Whether designing for a large or small project, architect Kengo Kuma focuses on the human scale. The Japanese maestro talks to Marianna Cerini about the tectonic shift he sees in the architecture of the future.
Kengo Kuma believes blockbuster architecture has had its day. The Japanese architect, one of the most acclaimed of our time, is convinced that huge skyscrapers and looming concrete complexes will be things of the past within a few years. “We’re entering the era of personalised architecture,” he declares. “The shift is already happening. People have a yearning for softer, more human-focused shapes.” Such thoughts might sound idealistic, but they underpin the core of Kuma’s practice: a preoccupation with the individual.
The 63-year-old design guru is in Hong Kong to give a talk at Whitestone Gallery in H Queen’s, a gallery that specialises in Japanese art and whose interiors he designed. Tall and dressed head to toe in black, he looks intimidatingly stern when we meet. As he delves into the philosophy of his work, however, his whole demeanour brightens. “I think of buildings as human bodies,” he says. “They need to have a soul of sorts and work as natural environments.”

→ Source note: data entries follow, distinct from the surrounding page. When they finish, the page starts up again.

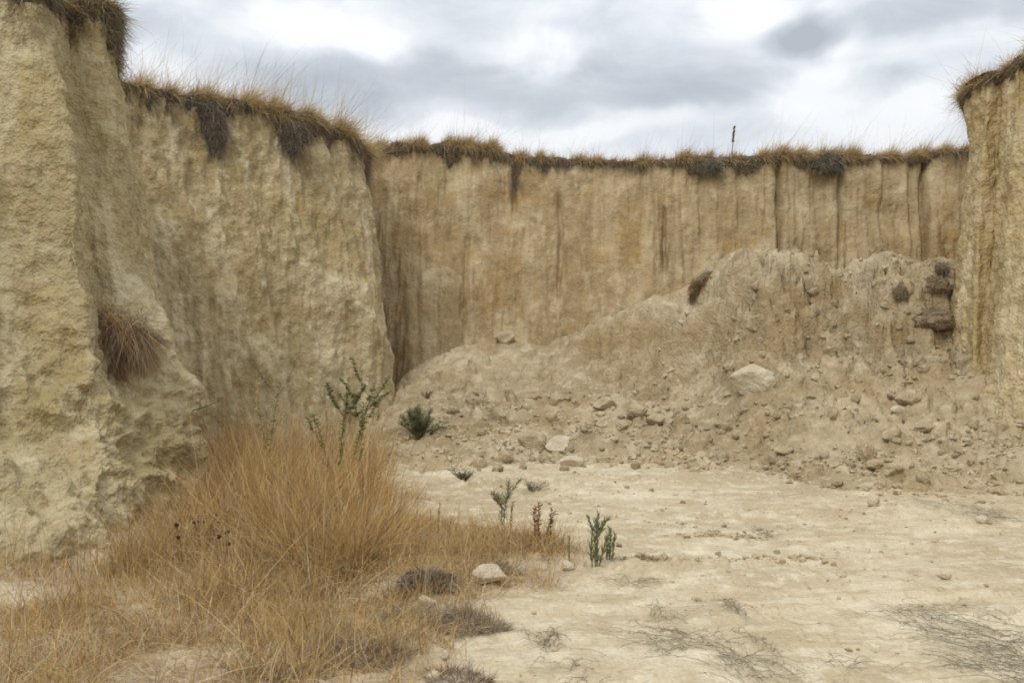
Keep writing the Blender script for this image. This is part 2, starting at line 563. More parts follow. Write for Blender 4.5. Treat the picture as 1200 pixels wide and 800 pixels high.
# ------------------------------------------------------------------ fallen earth mound
mx_ = np.arange(-3.2, 11.0, 0.022)
my_ = np.concatenate([np.arange(9.2, 13.8, 0.022), np.arange(13.8, 16.2, 0.011), np.arange(16.2, 18.0, 0.022), np.arange(18.0, 20.6, 0.04)])
MX, MY = np.meshgrid(mx_, my_)
RID = np.array([(455, 455, 18.6), (480, 432, 18.5), (520, 414, 18.5), (560, 402, 18.5), (600, 399, 18.4), (640, 406, 18.0), (662, 396, 17.7), (700, 379, 17.3), (735, 362, 17.0), (765, 350, 16.8), (800, 336, 16.4),
                (818, 326, 16.3), (835, 312, 16.1), (850, 303, 16.0), (870, 297, 15.9), (900, 294, 15.8), (925, 296, 15.8), (945, 304, 15.8), (965, 314, 15.8), (988, 319, 15.7), (1003, 307, 15.5),
                (1020, 300, 15.4), (1045, 300, 15.3), (1075, 309, 15.2), (1100, 306, 15.1), (1120, 309, 15.0), (1150, 320, 14.8), (1250, 330, 14.0), (1400, 350, 13.0)], float)
rx = XU(RID[:, 0], RID[:, 2])
rz = EYE + (400 - RID[:, 1]) / F * RID[:, 2]
TOE = np.array([(-3.2, 13.5), (-2.2, 12.8), (-1.2, 12.2), (-0.6, 12.6), (0.0, 13.4), (0.9, 13.3), (1.6, 13.1), (2.1, 12.7), (2.6, 12.55), (3.05, 12.2), (3.3, 11.2), (3.7, 10.9), (4.4, 10.7), (5.4, 10.3), (6.5, 9.9), (11, 9.4)])


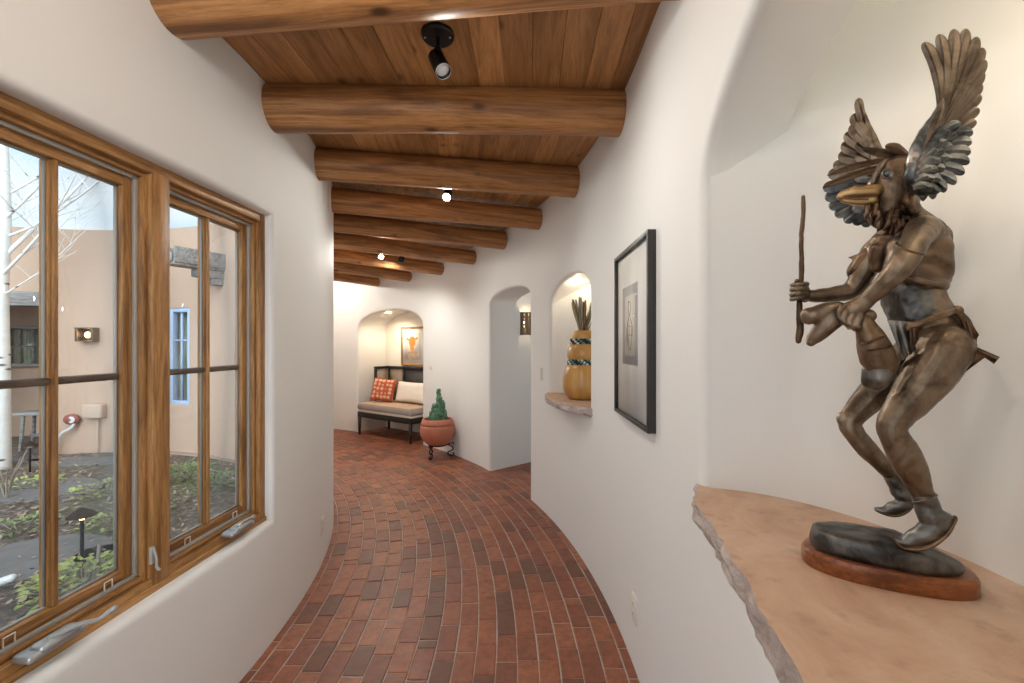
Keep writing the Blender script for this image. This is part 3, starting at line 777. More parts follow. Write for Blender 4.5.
def pillow(name, label, w, h, th, M, mat, cat='pillow'):
    bm = bmesh.new(); n = 18; V = {}
    for sd in (1, -1):
        for i in range(n + 1):
            for j in range(n + 1):
                u, v_ = i / n * 2 - 1, j / n * 2 - 1
                e = ((1 - u ** 4) * (1 - v_ ** 4)) ** .5
                x = u * w / 2 * (1 - .05 * (1 - abs(u)) * v_ * v_ - .07 * (v_ ** 2 < .98) * 0); z = v_ * h / 2
                x *= 1 - .05 * (1 - v_ * v_); z *= 1 - .06 * (1 - u * u)
                V[sd, i, j] = bm.verts.new((x, sd * (th / 2 * e + .006 * e * noise.noise(Vector((u * 2.4, v_ * 2.4, sd + w * 7)))), z))
    for sd in (1, -1):
        for i in range(n):
            for j in range(n): bm.faces.new((V[sd, i, j], V[sd, i + 1, j], V[sd, i + 1, j + 1], V[sd, i, j + 1]))
    bmesh.ops.remove_doubles(bm, verts=bm.verts[:], dist=1e-5)
    return tag(obj(name, bm, mat, None, False, M, sharp=0), label, cat)
BM = Matrix.Translation(bx) @ Matrix.Rotation(brz, 4, 'Z')
pillow('throw_pillow', 'red patterned square pillow at the left end of the bench', .40, .38, .15, BM @ Matrix.Translation((.235, .285, .712)) @ Matrix.Rotation(rad(26), 4, 'Z') @ Matrix.Rotation(rad(5), 4, 'Y') @ Matrix.Rotation(rad(-18), 4, 'X'), 'red_print')
pillow('throw_pillow', 'long white lumbar pillow leaning on the bench back', .80, .34, .15, BM @ Matrix.Translation((.80, .425, .69)) @ Matrix.Rotation(rad(-14), 4, 'X'), 'linen_white')
pp0 = NB0 + E1 * .40; M = Matrix.Translation(pp0 + Vector((0, 0, 1.105)) - E2 * .002) @ Matrix.Rotation(brz, 4, 'Z')
t = thing('framed_painting', 'gold framed painting with an orange animal head above the bench', 'picture', pp0); t.matrix_world = M; MW[t] = M
W, H2 = .58, .65
def frame2(W, H, w, y0_, y1_): return bars([((0, y0_, 0), (w, y1_, H), .004), ((W - w, y0_, 0), (W, y1_, H), .004), ((w, y0_, 0), (W - w, y1_, w), .004), ((w, y0_, H - w), (W - w, y1_, H), .004)])
obj('frame', frame2(W, H2, .028, -.03, 0), 'gold_wood', t)
obj('mat_board', bars([((.02, -.014, .02), (W - .02, -.008, H2 - .02), 0)]), 'mat_board', t)
pt = obj('painting', bars([((.10, -.017, .10), (W - .10, -.0138, H2 - .10), 0)]), 'art_cream', t)
bm = bmesh.new(); ell(bm, (.27, -.0165, .40), (.085, .002, .095)); ell(bm, (.27, -.0165, .30), (.05, .0022, .06)); ell(bm, (.17, -.0165, .44), (.045, .002, .02), Matrix.Rotation(.4, 3, 'Y')); ell(bm, (.37, -.0165, .45), (.045, .002, .02), Matrix.Rotation(-.4, 3, 'Y')); obj('animal_head', bm, 'art_orange', pt)
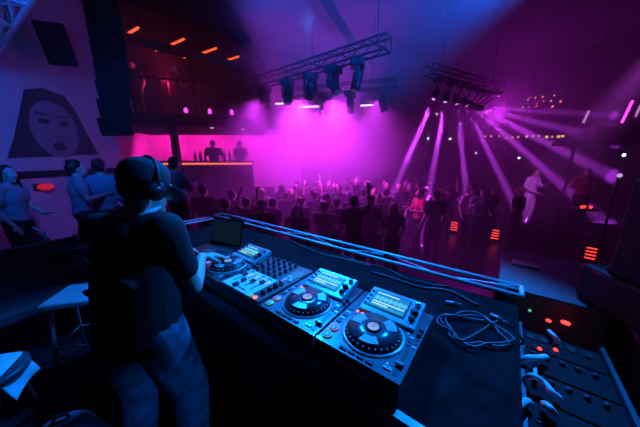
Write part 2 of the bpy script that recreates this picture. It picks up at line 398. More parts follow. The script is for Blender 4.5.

Kuma has been exploring this approach since he began studying the discipline at the University of Tokyo in 1979, although his fascination with buildings started much earlier, when he was 10. “It was 1964, the year of the summer Olympics in Tokyo,” he says. “My father took me to see architect Kenzo Tange’s Yoyogi National Gymnasium, a masterpiece of Japanese modernism. I decided I wanted to become an architect then.”